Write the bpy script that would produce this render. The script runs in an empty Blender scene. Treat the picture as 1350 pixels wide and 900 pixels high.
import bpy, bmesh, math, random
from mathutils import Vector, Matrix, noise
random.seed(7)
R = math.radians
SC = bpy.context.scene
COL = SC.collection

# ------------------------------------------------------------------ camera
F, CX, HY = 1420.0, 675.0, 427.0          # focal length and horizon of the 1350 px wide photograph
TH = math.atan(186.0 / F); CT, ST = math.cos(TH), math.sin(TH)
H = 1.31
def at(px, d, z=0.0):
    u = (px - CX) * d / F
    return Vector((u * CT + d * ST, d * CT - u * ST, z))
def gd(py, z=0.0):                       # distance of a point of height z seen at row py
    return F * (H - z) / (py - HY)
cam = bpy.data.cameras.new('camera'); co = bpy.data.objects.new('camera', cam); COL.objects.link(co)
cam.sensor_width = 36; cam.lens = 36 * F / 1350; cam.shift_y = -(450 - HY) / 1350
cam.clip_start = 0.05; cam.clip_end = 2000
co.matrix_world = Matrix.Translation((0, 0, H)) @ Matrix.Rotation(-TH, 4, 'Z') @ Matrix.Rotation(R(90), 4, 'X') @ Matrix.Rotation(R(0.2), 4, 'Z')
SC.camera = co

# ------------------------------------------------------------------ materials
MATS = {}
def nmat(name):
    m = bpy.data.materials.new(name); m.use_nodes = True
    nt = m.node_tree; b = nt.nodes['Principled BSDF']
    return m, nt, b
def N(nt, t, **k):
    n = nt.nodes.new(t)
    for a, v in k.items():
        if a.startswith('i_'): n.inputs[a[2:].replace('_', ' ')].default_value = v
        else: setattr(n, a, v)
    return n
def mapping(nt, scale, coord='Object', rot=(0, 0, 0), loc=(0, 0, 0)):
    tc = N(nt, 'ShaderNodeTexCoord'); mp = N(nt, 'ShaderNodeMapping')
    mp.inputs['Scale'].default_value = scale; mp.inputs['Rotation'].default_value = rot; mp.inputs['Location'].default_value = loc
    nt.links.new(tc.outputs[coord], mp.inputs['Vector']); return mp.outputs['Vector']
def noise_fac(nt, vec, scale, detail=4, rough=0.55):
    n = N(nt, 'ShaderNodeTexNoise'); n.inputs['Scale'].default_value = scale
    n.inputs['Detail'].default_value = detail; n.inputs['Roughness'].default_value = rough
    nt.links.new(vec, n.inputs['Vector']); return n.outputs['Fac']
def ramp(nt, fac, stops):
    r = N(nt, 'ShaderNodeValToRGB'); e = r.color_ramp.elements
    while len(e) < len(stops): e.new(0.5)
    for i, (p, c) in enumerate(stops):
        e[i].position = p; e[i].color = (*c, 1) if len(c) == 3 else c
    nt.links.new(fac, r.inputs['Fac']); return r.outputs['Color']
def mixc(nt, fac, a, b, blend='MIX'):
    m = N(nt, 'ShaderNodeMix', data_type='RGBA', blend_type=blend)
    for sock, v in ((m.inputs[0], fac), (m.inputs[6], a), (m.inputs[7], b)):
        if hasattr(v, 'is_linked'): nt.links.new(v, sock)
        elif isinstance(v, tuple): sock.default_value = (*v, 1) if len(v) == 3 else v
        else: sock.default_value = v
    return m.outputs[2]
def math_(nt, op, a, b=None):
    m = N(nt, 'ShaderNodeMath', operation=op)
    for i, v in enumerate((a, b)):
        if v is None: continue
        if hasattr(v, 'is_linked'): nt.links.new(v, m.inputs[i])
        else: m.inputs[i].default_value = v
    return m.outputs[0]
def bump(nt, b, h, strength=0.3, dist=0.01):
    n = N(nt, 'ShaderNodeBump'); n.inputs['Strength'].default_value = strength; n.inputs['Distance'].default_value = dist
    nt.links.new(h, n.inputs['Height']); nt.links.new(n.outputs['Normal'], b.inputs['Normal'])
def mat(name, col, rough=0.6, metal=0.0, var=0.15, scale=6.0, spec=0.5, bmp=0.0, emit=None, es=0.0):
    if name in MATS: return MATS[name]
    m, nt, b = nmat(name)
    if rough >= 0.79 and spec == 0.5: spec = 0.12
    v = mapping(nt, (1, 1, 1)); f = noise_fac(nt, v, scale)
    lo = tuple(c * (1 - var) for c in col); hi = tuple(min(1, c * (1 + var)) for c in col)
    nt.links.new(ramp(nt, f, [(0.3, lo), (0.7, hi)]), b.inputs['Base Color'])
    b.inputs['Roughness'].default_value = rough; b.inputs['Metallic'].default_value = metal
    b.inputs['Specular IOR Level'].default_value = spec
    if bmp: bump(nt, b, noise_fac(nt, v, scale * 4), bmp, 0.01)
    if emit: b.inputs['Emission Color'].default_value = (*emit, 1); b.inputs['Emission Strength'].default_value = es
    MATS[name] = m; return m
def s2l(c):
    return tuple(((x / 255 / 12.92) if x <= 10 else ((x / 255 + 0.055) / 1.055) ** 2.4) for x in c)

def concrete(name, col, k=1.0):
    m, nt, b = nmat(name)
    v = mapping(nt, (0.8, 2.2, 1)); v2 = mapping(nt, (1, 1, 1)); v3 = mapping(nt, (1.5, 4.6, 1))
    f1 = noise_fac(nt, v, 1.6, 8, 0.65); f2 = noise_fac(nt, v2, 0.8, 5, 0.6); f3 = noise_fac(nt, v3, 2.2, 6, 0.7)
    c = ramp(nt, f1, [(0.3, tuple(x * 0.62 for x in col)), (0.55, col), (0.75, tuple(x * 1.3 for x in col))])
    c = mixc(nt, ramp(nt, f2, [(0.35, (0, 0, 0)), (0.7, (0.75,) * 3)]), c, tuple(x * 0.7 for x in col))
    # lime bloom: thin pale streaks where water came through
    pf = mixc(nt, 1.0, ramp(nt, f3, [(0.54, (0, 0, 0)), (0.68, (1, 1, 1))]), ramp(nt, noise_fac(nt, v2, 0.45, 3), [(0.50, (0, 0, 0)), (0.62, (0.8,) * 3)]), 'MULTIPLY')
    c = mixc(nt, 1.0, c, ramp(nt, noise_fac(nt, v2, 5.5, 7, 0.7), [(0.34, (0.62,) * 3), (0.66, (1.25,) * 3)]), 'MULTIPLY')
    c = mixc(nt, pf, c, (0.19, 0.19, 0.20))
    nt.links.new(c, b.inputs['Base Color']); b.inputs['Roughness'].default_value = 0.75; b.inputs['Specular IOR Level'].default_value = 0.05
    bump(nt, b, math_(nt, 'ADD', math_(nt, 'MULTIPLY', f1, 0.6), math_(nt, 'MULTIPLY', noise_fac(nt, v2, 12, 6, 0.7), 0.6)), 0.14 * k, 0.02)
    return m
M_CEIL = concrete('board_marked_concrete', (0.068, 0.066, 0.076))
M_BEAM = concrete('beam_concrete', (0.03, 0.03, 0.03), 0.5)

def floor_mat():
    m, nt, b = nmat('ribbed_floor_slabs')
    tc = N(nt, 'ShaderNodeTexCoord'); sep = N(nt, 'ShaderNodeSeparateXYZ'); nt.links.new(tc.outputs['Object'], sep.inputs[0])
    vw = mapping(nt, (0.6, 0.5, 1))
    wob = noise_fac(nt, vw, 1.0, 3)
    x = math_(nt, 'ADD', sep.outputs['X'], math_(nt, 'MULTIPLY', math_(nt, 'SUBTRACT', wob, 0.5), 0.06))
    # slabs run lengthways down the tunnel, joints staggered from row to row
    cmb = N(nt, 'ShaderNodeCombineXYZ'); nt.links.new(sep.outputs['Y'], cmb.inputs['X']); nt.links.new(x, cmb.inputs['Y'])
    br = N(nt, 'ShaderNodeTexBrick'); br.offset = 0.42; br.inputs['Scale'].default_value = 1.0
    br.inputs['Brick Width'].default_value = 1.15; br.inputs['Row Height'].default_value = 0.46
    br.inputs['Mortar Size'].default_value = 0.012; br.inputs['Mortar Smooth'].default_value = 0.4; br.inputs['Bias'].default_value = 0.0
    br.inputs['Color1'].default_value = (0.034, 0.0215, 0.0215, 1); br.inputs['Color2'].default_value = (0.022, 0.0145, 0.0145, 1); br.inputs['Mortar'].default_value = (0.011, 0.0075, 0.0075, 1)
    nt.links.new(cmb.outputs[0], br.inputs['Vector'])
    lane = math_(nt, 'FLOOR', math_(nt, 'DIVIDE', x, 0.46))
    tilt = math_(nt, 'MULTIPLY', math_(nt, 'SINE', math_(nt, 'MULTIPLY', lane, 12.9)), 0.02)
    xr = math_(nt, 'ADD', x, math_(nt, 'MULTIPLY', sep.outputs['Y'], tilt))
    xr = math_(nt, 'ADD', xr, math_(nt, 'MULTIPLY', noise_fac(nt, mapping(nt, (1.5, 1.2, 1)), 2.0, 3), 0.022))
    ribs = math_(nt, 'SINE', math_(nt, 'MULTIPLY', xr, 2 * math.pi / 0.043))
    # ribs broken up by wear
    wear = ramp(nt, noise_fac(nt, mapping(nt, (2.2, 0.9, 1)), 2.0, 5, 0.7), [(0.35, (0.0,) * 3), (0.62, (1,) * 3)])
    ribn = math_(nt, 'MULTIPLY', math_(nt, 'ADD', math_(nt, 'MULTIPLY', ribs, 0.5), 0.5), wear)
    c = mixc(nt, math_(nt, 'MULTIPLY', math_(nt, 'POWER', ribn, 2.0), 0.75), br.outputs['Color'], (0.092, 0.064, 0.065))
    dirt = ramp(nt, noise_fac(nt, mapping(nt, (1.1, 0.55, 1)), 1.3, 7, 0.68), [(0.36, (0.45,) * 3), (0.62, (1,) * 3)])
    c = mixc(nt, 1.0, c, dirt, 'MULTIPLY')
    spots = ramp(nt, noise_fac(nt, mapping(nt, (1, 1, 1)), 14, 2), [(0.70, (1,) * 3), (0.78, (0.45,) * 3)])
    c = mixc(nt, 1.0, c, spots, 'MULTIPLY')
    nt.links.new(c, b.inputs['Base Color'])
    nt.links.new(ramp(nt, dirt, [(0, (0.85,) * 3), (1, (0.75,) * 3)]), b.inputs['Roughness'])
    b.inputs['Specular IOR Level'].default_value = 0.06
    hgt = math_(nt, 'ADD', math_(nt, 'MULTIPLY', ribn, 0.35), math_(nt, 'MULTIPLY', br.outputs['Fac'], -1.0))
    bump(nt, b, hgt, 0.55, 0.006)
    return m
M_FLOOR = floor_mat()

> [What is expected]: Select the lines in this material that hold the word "scene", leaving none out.

> [Response to the task]:
Write the bpy script that would produce this render. The script runs in an empty Blender scene. Treat the picture as 1350 pixels wide and 900 pixels high.
SC = bpy.context.scene